| 1559.—"For ledd, and making of tokens at Easter | vid." |
What these tokens were required for at Easter I cannot ascertain, but suppose them to have been for some religious purpose. Tokens for change do not occur before the time of Charles I, and they were made by tradesmen, not parishes, and had nothing to do with Easter.
In the year 1660, John Martin, bell founder, was employed in "casting and hanging the second bell." This was at the Worcester foundry, which was in operation a few years only, which is still called "Bellfounders' Yard," Silver Street. Lastly, in 1769, one of the vestry meetings was attended (or at least the minutes are signed by) seven women and seven men.

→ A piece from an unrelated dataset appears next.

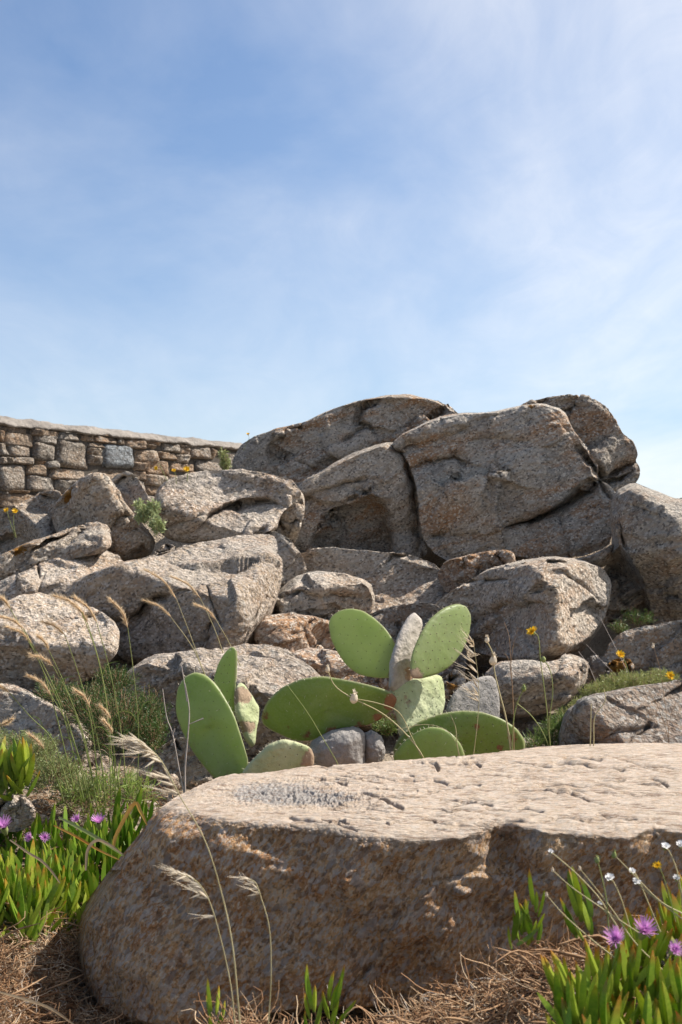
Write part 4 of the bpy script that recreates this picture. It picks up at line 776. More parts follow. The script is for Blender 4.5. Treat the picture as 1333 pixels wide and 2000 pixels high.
for i, (tip, hb, stem, d, green) in enumerate(HEADS):
    rg = np.random.default_rng(100+i); pts = [hb]+stem; k = order.index(i)
    P = path3(pts, d-0.10, d, 20); root = empty('bearded_grass', tuple(P[-1]))
    where = 'leaning over the long pale boulder' if i < 4 else ('at the left edge' if tip[0] < 5 else 'in the tall clump above the ice plants')
    tag(root, f'bearded grass stalk with golden drooping head {where}, {ORD[k]} from the left', 'grass', 'bearded grass stalks')
    mb = MB(); mb.add(*tube(P, np.linspace(0.0010, 0.0018, 20), 5)); mb.build('stem', STEM_G if green else STEM_D, root)
    # arched bristly head
    mx_, my_ = (tip[0]+hb[0])/2, (tip[1]+hb[1])/2; nx, ny = hb[1]-tip[1], -(hb[0]-tip[0]); l = math.hypot(nx, ny); s = 0.10 if i < 16 else 0.05
    H = path3([hb, (mx_+nx*s, my_+ny*s), tip], d-0.10, d-0.16, 14)
    mb = MB(); r = 0.0026*(0.8+0.3*rg.random())*np.sqrt(np.clip(np.sin(np.linspace(0.12, 2.9, 14)), 0.05, 1)); mb.add(*tube(H, r, 6)); hairs(mb, H, 300, 0.012, 0.030, 0.30, rg, 0.0007); mb.build('seed_head', BEARD, root, kind='stuff')
    if green and i % 2 == 0:
        mb = MB()
        for z in range(2):
            q0 = P[rg.integers(9, 15)]; sx = rg.choice([-1, 1]); L = rg.uniform(0.05, 0.10)
            C2 = np.array([q0, q0+np.array([sx*0.25*L, 0, 0.5*L]), q0+np.array([sx*0.7*L, 0.01, 0.62*L])]); C3 = spline(C2, 6); w = np.array([0.0, 0, 0.0022])[None]*np.linspace(1, 0.1, 6)[:, None]
            mb.add(np.concatenate([C3-w, C3+w]), grid_faces(2, 6))
            mb.build('leaf_blade', LEAFG, root); mb = MB()

def oat(label, stempts, headpts, spike, d, mat=STEM_D, sz=1.0, seed=0, stem_r=0.0015, fall=(-1, 0.2), cat='grass', both=False):
    """wild oat or brome: a bare stalk and a one-sided head of long husks. spike: list of (fraction along head, length px)"""
    rg = np.random.default_rng(seed); P = path3(stempts, d, d, 22); H = path3(headpts, d, d, 14)
    root = empty('oat_grass', tuple(P[-1])); tag(root, label, cat, 'dry oat grass stalks')
    mb = MB(); mb.add(*tube(np.concatenate([H[::-1][:-1], P]), np.concatenate([np.linspace(0.0006, 0.0010, 13), np.linspace(0.0008, stem_r*0.75, 22)]), 5)); mb.build('stem', mat, root)
    for (t, Lp) in spike:
        x = t*13; a = min(int(x), 12); p = H[a]+(x-a)*(H[a+1]-H[a]); tg = H[min(a+1, 13)]-H[a]; tg /= np.linalg.norm(tg)
        L = Lp/F*d; dr = tg*0.5+np.array([fall[0], rg.normal()*0.35, fall[1]-0.25])*0.85+rg.normal(size=3)*0.16
        if both and rg.random() < 0.4: dr = tg*0.8-np.array([fall[0], 0, fall[1]])*0.4
        dr /= np.linalg.norm(dr); mb = MB()
        for q in range(3):                                     # two glumes and a floret
            d2 = dr+rg.normal(size=3)*0.26; d2 /= np.linalg.norm(d2); w = 0.0019*sz
            C = p+d2*np.linspace(0, L*(1-0.15*q), 6)[:, None]; mb.add(*tube(C, w*np.array([0.15, 0.8, 1.0, 0.75, 0.35, 0.03]), 5))
        for q in range(4): mb.add(*tube([p+dr*L*0.5, p+dr*L*(1.3+0.4*rg.random())+rg.normal(size=3)*0.006], [0.0006*sz, 0.0002], 3))
        mb.build('spikelet', HUSK, root)
    return root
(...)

This introduction of the feminine element, however, seems to have been a very rare exception to the rule in those days.
The present rector of St. Michael's is the Rev. George St. John; churchwardens, Mr. Henry Bennett and Mr. Curtis. Population in 1851, 483. The office of clerk has been in the family of Bond for nearly a century; and the records state that, in 1763, Nathaniel Bond (an ancestor of the present clerk, Mr. Capel Bond) was appointed clerk and sexton, at a salary of £4 a year and fees.
St. Swithin's.
This register commences with the year 1538, but it is obvious from the fact of the items for three quarters of a century being in the same handwriting and the same ink, that it was copied from an older one, for the same reason as in the case of St. Michael's register, before-mentioned. During the Civil Wars there are fewer entries of marriages than usual, but no other feature of interest presents itself.
The churchwardens' account book begins in 1673, and contains much that is noteworthy. In those days the churchwardens seem to have been the regular factotums of the parish. They received from the Mayor, at Midsummer and Christmas, the benefaction known as Lord Coventry's money, and distributed to nine poor persons, whose names are entered in the book, at the rate of 3s. 4d. each; and there is a longer list of those who received charity on St. Thomas's Day. Irish vagrants greatly infested the city, and drew largely on the parochial funds; maimed and disabled soldiers and sailors, and numbers of distressed persons who had seen better days, or who had been "ruinated by fire," constantly appealed to the popular benevolence.